Given the imminent broadcast of the Sondheim fundraiser concert on the BBC on New Year's Eve, we naturally dedicated a large portion of our initial interview with Mackintosh to discussing the legendary composer and lyricist, who passed away in late 2021. But there was, as you might expect from the man, more to be said.

Last month there was a small social media controversy (picked up by the Hollywood Reporter, Playbill amongst others) when fake Twitter accounts spuriously suggested that a new Sondheim musical, titled Square One, would have make its premiere on Broadway in 2023. Rumours of an unfinished Sondheim show have been circulating in the months since the award-winning writer's death.

Angela Lansbury, Stephen Sondheim and Cameron Mackintosh – Lansbury and Sondheim both passed away within 12 months of one another
© Dan Wooller

Mackintosh was quick to clear up any misinformation: "The unfinished musical was the Bourgeoisie one [presumably based in part on Luis Buñuel's film, The Discreet Charm of the Bourgeoisie, as had previously been reported]. My last conversation with Steve was the Sunday before he died. He asked me to go through the entire score with him on the phone."

Will it ever be seen on stage, we ask: "I don't know. It was 50 or 60 per cent there. Musically. What was interesting was that Steve had never gone through a full score with me before like that – I think he wanted me to reinforce his view as to whether or not he was going to complete it. Because of the amount of energy it would have taken.

"I mean," Mackintosh laughs, "he was always looking for excuses not to write! When we went through it I found so many vigorous tunes, but none that he had fully completed. Some moments would go off at tangents – I'd ask him: 'why don't you let the music do its thing!'.

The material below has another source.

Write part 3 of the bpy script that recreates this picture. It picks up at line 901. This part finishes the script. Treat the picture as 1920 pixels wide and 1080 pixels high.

"There was a whole section in the musical that he told me he wanted to be 'wall-to-wall music' – like the Follies sequence. But sadly he never got to write that. There was a lot of music within what he'd already written that I'm sure he would have used for that specific section, but he died before he was able to do all of that."

In the end, Mackintosh was philosophical about the entire experience. "In a way, I was blessed that my last conversation with him, a dear friend, was when his mind was working full tilt. And talking about some amazing stuff he'd written."

So, whether this unfinished musical heads for the stage is to be confirmed. In the meantime, there is more than enough Sondheim (and musical theatre in general), to be consumed in 2023 – with plenty more to be revealed.